"Os espelhos estão cheios de gente.
Os invisíveis nos vêem.
Os esquecidos se lembram de nós.
Quando nos vemos, os vemos.
Quando nos vamos, se vão?"
Eduardo Galeano: Espelhos

sábado, 12 de março de 2011

Do frevo ao carnaval

Capoeira, Rugendas

Nacionalismo musical é um dos nomes chiques que se dão à cultura popular. As cidades, que cresciam com rapidez, favoreciam novas formas de cantar e dançar, que dependiam, basicamente, da inventividade do povo. Assim surgiu o frevo em Recife. Há quem diga que o frevo nasceu dos desfiles cívicos, dos quais participavam grupos de capoeira. Em algumas cidades, como Salvador e Recife, esses grupos tinham um sentido de afronta aos portugueses, que ainda ocupavam os melhores empregos. Além disso, em Recife também participavam dos desfiles as bandas do Quarto Batalhão de Artilharia (ou o Quarto) e da Guarda Nacional (apelidada de Espanha devido ao seu maestro Pedro Garrido, que era espanhol). As duas eram importantes e acabaram dividindo até os capoeiras em dois partidos. Com a rivalidade, a coreografia foi se aperfeiçoando, cada qual complicando as balizas com bengalas ou bastões de duríssima madeira do quiri.

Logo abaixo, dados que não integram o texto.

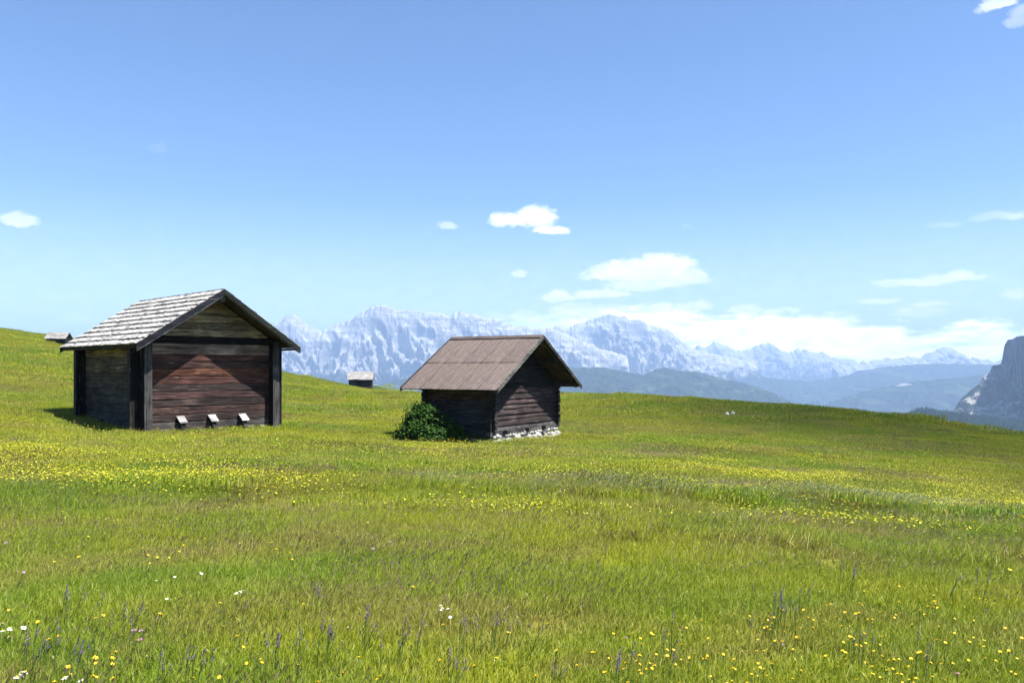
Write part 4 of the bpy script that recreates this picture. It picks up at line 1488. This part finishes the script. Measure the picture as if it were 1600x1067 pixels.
half = SL2L / 2
shm2 = [sheet_mesh(i, wsh2 + 0.04, half + 0.07) for i in range(3)]
roofs2 = {}
for sx in (-1, 1):
    parts_ = []
    yy = YA + 0.05
    while yy < YB - 0.05:
        w_ = 0.20
        v = []
        for (xx, dz) in ((0.0, -0.10), (HW2 - 0.05, -0.10), (HW2 - 0.05, -0.065), (0.0, -0.065)):
            for y_ in (yy, min(yy + w_ - 0.012, YB - .05)):
                v.append((sx * xx, y_, RH2 - SL2 * xx + dz))
        parts_.append((v, [(0, 1, 3, 2), (2, 3, 5, 4), (4, 5, 7, 6), (6, 7, 1, 0), (0, 2, 4, 6), (1, 7, 5, 3)]))
        yy += w_
    rf = part('roof', join(parts_), hut2, (.13, .085, .065))
    roofs2[sx] = rf
    for rowi in (1, 0):
        for si in range(nsh):
            Xc = Vector((0, 1 if sx < 0 else -1, 0))
            Yc = Vector((sx * c2, 0, -s2_))
            Zc = Xc.cross(Yc)
            base = Vector((0, YA + (si + .5) * wsh2, RH2 - 0.02)) + Yc * (rowi * half - (0.03 if rowi else 0)) + Zc * (0.012 * (1 - rowi) + 0.0015 * (si % 2) - 0.012)
            M_ = Matrix((Xc, Yc, Zc)).transposed().to_4x4()
            M_.translation = base
            o = bpy.data.objects.new('roof_sheet', shm2[(si + rowi) % 3])
            COL.objects.link(o)
            o.parent = rf
            o.matrix_local = M_
            g = R2_.uniform(.90, 1.08)
            o.color = (g, g * R2_.uniform(.97, 1.0), g * R2_.uniform(.96, 1.0), 1)
    for (ya, yb_, col) in ((YA - 0.05, YA - 0.005, (.30, .30, .25)), (YB + .005, YB + .05, (.10, .10, .09))):
        v = []
        for y_ in (ya, yb_):
            for (xx, dz) in ((0, 0.02), (HW2 + 0.03, 0.02), (HW2 + 0.03, -0.12), (0, -0.12)):
                v.append((sx * xx, y_, RH2 - SL2 * xx + dz))
        part('verge_board', (v, [(0, 1, 2, 3), (7, 6, 5, 4), (0, 4, 5, 1), (1, 5, 6, 2), (2, 6, 7, 3), (3, 7, 4, 0)]), hut2, col if sx < 0 else (.07, .065, .055))
    zpl = RH2 - SL2 * (abs(XL if sx < 0 else XR) + .0) - 0.19
    xp = XL - 0.0 if sx < 0 else XR
    part('purlin', bar((xp, YA + .08, zpl), (xp, YB - .06, zpl), .13, .14), hut2, (.10, .09, .065))
    part('purlin', bar((sx * 1.2, YA + .08, RH2 - SL2 * 1.2 - .18), (sx * 1.2, YB - .06, RH2 - SL2 * 1.2 - .18), .12, .12), hut2, (.10, .09, .065))
    for yy in (YA + .12, .7, 1.5, 2.3):
        part('rafter', bar((sx * .06, yy, RH2 - SL2 * .06 - .135), (sx * (HW2 - .12), yy, RH2 - SL2 * (HW2 - .12) - .135), .08, .06), hut2, (.12, .11, .075))
part('ridge_beam', bar((0, YA + .06, RH2 - .26), (0, YB - .06, RH2 - .26), .14, .16), hut2, (.13, .12, .10))
part('ridge_cap', ([(-.16, YA - .04, RH2 - .07), (0, YA - .04, RH2 + .028), (.16, YA - .04, RH2 - .07), (-.16, YB + .04, RH2 - .07), (0, YB + .04, RH2 + .028), (.16, YB + .04, RH2 - .07),
                    (0, YA - .04, RH2 + .0), (0, YB + .04, RH2 + .0)], [(0, 1, 4, 3), (1, 2, 5, 4), (0, 6, 1), (1, 6, 2), (3, 4, 7), (4, 5, 7), (0, 3, 7, 6), (6, 7, 5, 2)]), hut2, (.9, .86, .84), m_sheet)

# whitish rounded stones under the front and loose at the corner
m_stone, nt, out = material('white_stone')
oi = nt.new('ShaderNodeObjectInfo')
tcn = nt.new('ShaderNodeTexCoord')
s1n = nt.noise(tcn.outputs['Object'], 14.0, 6.0, 0.7)
c = nt.mix(nt.smooth(s1n, 0.35, 0.65, 0.55, 0.0), oi.outputs['Color'], (0.20, 0.19, 0.16))
principled(nt, out, c, 0.9, 0.2, s1n, 0.6, 0.03)


def stone_mesh(seed):
    import bmesh
    bm = bmesh.new()
    bmesh.ops.create_icosphere(bm, subdivisions=2, radius=1.0)
    r = random.Random(seed)
    ofs = [Vector((r.uniform(-1, 1), r.uniform(-1, 1), r.uniform(-1, 1))).normalized() for _ in range(7)]
    for v in bm.verts:
        d = v.co.normalized()
        k_ = 1.0
        for o_ in ofs:      # flatten a few sides
            t_ = d.dot(o_)
            if t_ > 0.72:
                k_ = min(k_, 0.78 / t_)
        v.co = d * k_ * r.uniform(.95, 1.05)
    me = bpy.data.meshes.new('stone')
    bm.to_mesh(me)
    bm.free()
    me.materials.append(m_stone)
    return me


stones = [stone_mesh(i) for i in range(6)]


def stone(parent, loc, s, col, name='stone'):
    o = bpy.data.objects.new(name, R2_.choice(stones))
    COL.objects.link(o)
    o.parent = parent
    o.location = loc
    o.scale = s
    o.rotation_euler = (R2_.uniform(-.4, .4), R2_.uniform(-.4, .4), R2_.uniform(0, 6))
    o.color = (*col, 1)
    return o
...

A partir de 1880, as fanfarras, constituídas por trabalhadores pobres, passaram a associar-se à música de rua, e um novo gênero começou a surgir: uma mistura de dobrado e ritmos populares, com instrumentos de metal acompanhados de uma multidão de dançarinos-capoeiras. Os desfiles transformavam-se em verdadeiro delírio coletivo, com a multidão improvisando passos frenéticos. Ela fervia, e foi a palavra fervura, ou frevura, como falavam os menos instruídos, que deu origem ao termo frevo.

O frevo-capoeira foi assimilado pela camada média da população: reelaborado por compositores, perdeu o sentido contestador de suas origens, tornando-se um dos gêneros musicais mais difíceis, que exige sólidos conhecimentos de composição.

Na ponta inversa da cultura popular está o circo, do qual pouca coisa mudou de sua origem para cá. O picadeiro circular e a presença de animais selvagens são heranças do circo romano. No Brasil ele serviu para difundir as formas de teatro musicado. Os palhaços vinham das camadas mais baixas da população. O primeiro de quem se tem notícia no Brasil foi Benjamim de Oliveira, um negro de Pará de Minas. Ainda menino, ele partiu com o Circo Sotero, e se tornou malabarista. Era tão espancado pelo patrão que fugiu para São Paulo, onde se uniu a um bando de ciganos, entre os quais começou a trabalhar como palhaço. Para as populações do interior, a chegada de um circo era uma grande oportunidade de lazer. Por meio dele, músicas e anedotas tipicamente urbanas acabaram passando para o folclore. Como o circo, o carnaval tem origem nas antigas Grécia e Roma, onde, por ocasião das colheitas, permitia-se liberdade aos escravos, e se comia, bebia e dançava à exaustão.

No Brasil imperial, no entanto, as brincadeiras de rua eram duramente reprimidas. Cansados do controle policial, os foliões cariocas organizaram cordões constituídos por negros, mestiços e brancos-pobres que saíam às ruas fantasiados, cantando e dançando ao som de instrumentos de percussão. Começava a surgir a autêntica música de carnaval.


A primeira da qual se tem notícia é Flor de São Lourenço (1885), produzida pelos cordões cariocas. A partir de então, as elites e a classe média deixavam suas casas para participar de animados bailes carnavalescos realizados nos teatros.


A polca, estritamente instrumental, animava a folia nos salões. A partir de 1880 começaram a aparecer os coros e as músicas com letras de carnaval, quando os frequentadores dos bailes já demonstravam interesse por outra novidade importada da Europa: os desfiles públicos de carros alegóricos. A classe média passou a integrar os cordões, numa mistura social restrita aos três dias de folia. Brasil 500 anos. São Paulo: Abril, 1999. p. 528-9.